Set down exactly the lines of the listing below, please, beginning with the first and ending with the line that holds "return CP + d * t".

DATA EXTRACT:
^^^^
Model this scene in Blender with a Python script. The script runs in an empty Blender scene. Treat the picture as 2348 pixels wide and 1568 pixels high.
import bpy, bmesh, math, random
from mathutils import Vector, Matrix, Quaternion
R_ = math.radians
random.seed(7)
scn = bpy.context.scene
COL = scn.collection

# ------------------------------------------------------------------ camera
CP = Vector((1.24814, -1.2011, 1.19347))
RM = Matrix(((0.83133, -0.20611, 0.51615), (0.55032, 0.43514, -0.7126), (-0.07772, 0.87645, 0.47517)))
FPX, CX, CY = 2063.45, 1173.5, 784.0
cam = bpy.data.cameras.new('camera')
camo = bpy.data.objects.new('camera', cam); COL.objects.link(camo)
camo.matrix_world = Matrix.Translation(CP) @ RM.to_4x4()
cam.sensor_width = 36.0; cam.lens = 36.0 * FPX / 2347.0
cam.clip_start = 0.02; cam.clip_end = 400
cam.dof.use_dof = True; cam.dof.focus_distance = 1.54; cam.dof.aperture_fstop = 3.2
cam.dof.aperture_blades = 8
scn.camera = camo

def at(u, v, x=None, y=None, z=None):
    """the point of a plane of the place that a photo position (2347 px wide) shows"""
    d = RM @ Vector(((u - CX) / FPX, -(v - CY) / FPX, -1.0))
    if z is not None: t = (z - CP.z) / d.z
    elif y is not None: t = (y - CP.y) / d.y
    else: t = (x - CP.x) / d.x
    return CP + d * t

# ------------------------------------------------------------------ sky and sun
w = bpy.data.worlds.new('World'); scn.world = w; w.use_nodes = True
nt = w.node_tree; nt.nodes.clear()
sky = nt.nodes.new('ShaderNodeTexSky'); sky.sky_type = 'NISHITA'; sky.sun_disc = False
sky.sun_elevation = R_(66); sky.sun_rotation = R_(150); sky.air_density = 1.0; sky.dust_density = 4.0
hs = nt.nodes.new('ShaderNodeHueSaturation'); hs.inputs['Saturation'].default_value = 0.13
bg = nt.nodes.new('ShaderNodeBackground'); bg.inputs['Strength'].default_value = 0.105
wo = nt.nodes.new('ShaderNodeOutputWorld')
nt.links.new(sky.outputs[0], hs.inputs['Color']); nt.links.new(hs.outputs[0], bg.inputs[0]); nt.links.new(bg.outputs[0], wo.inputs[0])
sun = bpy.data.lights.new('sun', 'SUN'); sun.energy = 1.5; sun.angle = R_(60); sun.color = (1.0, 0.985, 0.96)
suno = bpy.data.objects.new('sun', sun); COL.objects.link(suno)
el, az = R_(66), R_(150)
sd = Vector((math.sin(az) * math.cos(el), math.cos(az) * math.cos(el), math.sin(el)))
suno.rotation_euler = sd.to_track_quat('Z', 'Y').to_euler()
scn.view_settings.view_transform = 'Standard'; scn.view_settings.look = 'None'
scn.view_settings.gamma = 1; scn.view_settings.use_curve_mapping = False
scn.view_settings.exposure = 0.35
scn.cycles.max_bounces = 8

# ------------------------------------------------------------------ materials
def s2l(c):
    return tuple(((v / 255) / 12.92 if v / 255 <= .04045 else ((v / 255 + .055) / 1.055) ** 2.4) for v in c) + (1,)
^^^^
THE REPLY:
Model this scene in Blender with a Python script. The script runs in an empty Blender scene. Treat the picture as 2348 pixels wide and 1568 pixels high.
import bpy, bmesh, math, random
from mathutils import Vector, Matrix, Quaternion
R_ = math.radians
random.seed(7)
scn = bpy.context.scene
COL = scn.collection

# ------------------------------------------------------------------ camera
CP = Vector((1.24814, -1.2011, 1.19347))
RM = Matrix(((0.83133, -0.20611, 0.51615), (0.55032, 0.43514, -0.7126), (-0.07772, 0.87645, 0.47517)))
FPX, CX, CY = 2063.45, 1173.5, 784.0
cam = bpy.data.cameras.new('camera')
camo = bpy.data.objects.new('camera', cam); COL.objects.link(camo)
camo.matrix_world = Matrix.Translation(CP) @ RM.to_4x4()
cam.sensor_width = 36.0; cam.lens = 36.0 * FPX / 2347.0
cam.clip_start = 0.02; cam.clip_end = 400
cam.dof.use_dof = True; cam.dof.focus_distance = 1.54; cam.dof.aperture_fstop = 3.2
cam.dof.aperture_blades = 8
scn.camera = camo

def at(u, v, x=None, y=None, z=None):
    """the point of a plane of the place that a photo position (2347 px wide) shows"""
    d = RM @ Vector(((u - CX) / FPX, -(v - CY) / FPX, -1.0))
    if z is not None: t = (z - CP.z) / d.z
    elif y is not None: t = (y - CP.y) / d.y
    else: t = (x - CP.x) / d.x
    return CP + d * t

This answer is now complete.